### OBJECTIVE
Check each line of the listing below for the string "picture", and give only how many lines hold it.

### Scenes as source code
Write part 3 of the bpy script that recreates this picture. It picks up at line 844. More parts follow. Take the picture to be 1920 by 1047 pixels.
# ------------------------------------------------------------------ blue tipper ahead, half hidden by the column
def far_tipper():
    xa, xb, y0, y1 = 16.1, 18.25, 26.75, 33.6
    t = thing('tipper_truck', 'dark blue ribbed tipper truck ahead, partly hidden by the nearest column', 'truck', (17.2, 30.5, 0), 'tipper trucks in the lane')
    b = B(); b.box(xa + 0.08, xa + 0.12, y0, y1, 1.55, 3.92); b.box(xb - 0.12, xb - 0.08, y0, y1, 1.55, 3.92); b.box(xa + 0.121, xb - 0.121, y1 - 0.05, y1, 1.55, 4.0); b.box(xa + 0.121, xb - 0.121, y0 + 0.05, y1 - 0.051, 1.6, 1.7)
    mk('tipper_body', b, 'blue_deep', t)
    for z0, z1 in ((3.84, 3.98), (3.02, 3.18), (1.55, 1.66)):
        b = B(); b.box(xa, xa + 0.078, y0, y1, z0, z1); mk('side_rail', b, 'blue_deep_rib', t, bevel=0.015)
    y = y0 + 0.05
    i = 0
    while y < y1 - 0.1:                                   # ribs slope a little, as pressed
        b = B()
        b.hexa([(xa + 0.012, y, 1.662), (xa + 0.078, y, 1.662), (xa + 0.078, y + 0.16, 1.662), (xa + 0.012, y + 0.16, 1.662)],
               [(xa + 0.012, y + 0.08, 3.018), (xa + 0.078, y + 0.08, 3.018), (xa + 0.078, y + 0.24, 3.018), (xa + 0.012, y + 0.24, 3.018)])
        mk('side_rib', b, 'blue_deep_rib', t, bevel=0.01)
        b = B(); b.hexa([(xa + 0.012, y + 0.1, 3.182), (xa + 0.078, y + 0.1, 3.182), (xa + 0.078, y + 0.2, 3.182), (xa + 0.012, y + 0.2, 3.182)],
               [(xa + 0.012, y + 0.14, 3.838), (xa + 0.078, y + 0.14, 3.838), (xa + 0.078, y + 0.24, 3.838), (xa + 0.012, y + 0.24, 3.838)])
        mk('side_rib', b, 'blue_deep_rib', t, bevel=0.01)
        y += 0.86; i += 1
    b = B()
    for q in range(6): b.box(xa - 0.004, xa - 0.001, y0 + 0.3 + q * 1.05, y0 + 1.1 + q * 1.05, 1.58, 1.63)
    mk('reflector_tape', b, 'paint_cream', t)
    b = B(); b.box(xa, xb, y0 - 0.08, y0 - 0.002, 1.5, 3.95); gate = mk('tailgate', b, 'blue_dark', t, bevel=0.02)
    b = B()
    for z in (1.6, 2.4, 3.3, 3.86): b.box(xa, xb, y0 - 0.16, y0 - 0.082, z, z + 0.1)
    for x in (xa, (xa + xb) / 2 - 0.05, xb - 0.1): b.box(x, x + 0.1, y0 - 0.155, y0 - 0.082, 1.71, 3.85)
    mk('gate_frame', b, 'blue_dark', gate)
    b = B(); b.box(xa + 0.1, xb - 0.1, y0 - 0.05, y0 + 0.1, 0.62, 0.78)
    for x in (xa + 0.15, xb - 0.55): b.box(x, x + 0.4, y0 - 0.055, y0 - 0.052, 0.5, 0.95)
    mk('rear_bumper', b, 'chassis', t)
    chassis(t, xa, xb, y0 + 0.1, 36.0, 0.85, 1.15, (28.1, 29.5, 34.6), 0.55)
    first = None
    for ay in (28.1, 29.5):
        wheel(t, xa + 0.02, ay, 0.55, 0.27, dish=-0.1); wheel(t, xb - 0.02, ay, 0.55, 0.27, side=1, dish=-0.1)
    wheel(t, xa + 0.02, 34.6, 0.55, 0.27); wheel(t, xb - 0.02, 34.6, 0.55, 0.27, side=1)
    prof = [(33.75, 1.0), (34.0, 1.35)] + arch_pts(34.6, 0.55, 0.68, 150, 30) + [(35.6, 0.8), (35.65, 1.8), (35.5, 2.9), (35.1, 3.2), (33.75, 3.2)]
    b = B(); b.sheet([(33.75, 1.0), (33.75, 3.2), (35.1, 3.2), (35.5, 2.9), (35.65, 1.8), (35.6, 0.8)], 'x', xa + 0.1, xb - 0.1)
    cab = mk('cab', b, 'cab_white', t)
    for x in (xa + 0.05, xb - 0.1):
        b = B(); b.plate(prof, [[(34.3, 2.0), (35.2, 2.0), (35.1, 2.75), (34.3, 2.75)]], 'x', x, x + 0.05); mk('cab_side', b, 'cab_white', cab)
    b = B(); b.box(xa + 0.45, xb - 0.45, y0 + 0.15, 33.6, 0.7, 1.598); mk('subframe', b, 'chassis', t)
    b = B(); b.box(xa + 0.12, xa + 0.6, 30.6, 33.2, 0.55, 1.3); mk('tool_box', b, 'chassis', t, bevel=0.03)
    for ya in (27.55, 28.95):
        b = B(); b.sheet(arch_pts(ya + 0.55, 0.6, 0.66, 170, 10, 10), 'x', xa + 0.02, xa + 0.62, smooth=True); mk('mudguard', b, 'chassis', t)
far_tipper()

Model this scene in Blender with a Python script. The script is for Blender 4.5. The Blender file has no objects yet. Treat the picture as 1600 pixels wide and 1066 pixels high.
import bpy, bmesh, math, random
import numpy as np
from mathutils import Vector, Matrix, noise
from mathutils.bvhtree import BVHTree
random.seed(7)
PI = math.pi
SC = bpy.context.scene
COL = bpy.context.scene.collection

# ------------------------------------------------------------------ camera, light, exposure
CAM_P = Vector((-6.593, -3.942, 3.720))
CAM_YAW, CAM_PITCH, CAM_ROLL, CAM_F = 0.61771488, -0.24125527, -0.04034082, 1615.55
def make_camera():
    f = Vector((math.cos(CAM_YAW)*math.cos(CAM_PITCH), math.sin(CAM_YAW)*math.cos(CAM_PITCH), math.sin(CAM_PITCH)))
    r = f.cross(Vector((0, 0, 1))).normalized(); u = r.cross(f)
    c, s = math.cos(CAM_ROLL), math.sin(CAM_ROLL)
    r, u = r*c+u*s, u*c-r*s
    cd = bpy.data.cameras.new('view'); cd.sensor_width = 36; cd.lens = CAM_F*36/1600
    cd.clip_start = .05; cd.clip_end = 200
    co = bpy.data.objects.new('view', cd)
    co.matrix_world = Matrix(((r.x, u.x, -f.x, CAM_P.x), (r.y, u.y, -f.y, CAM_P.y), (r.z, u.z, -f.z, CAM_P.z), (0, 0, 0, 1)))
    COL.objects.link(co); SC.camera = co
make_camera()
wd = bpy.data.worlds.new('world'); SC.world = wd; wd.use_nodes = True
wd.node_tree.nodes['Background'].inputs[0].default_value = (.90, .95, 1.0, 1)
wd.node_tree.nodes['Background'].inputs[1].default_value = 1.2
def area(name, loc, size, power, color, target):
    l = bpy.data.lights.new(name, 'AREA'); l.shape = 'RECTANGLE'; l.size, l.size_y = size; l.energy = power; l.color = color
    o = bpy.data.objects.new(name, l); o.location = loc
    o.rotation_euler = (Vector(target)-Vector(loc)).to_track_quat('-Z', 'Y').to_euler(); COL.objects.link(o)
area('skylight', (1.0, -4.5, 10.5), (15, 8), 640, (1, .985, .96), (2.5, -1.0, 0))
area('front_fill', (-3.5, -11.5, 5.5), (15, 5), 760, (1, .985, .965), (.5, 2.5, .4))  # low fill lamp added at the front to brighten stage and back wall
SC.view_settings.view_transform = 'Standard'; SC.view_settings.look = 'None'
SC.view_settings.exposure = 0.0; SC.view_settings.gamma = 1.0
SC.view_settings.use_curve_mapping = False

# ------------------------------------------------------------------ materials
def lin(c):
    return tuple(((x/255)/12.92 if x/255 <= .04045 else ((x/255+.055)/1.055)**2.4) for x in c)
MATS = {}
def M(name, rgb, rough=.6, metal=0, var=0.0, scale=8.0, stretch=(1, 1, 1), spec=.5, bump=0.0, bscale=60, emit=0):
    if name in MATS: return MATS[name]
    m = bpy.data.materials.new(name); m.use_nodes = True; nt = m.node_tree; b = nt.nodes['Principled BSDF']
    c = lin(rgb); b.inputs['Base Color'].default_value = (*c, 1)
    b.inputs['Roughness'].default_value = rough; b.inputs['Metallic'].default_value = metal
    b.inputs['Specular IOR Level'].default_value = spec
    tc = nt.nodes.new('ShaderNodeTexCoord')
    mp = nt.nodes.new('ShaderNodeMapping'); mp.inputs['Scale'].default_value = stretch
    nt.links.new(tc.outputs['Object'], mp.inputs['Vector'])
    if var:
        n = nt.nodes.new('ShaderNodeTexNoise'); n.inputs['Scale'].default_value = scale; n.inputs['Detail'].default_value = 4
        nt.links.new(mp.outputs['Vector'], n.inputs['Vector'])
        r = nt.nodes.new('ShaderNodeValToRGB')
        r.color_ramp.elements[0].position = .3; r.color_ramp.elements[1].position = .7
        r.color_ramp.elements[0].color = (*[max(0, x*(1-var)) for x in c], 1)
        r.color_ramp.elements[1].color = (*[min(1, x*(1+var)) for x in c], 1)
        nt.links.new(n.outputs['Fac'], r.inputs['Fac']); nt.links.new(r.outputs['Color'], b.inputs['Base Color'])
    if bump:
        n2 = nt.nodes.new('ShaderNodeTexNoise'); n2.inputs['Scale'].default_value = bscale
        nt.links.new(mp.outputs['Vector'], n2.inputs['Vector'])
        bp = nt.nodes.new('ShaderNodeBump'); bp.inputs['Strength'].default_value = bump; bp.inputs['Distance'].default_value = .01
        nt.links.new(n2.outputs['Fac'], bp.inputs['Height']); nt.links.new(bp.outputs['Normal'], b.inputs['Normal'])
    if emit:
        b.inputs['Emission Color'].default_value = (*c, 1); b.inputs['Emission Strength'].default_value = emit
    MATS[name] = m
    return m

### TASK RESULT
2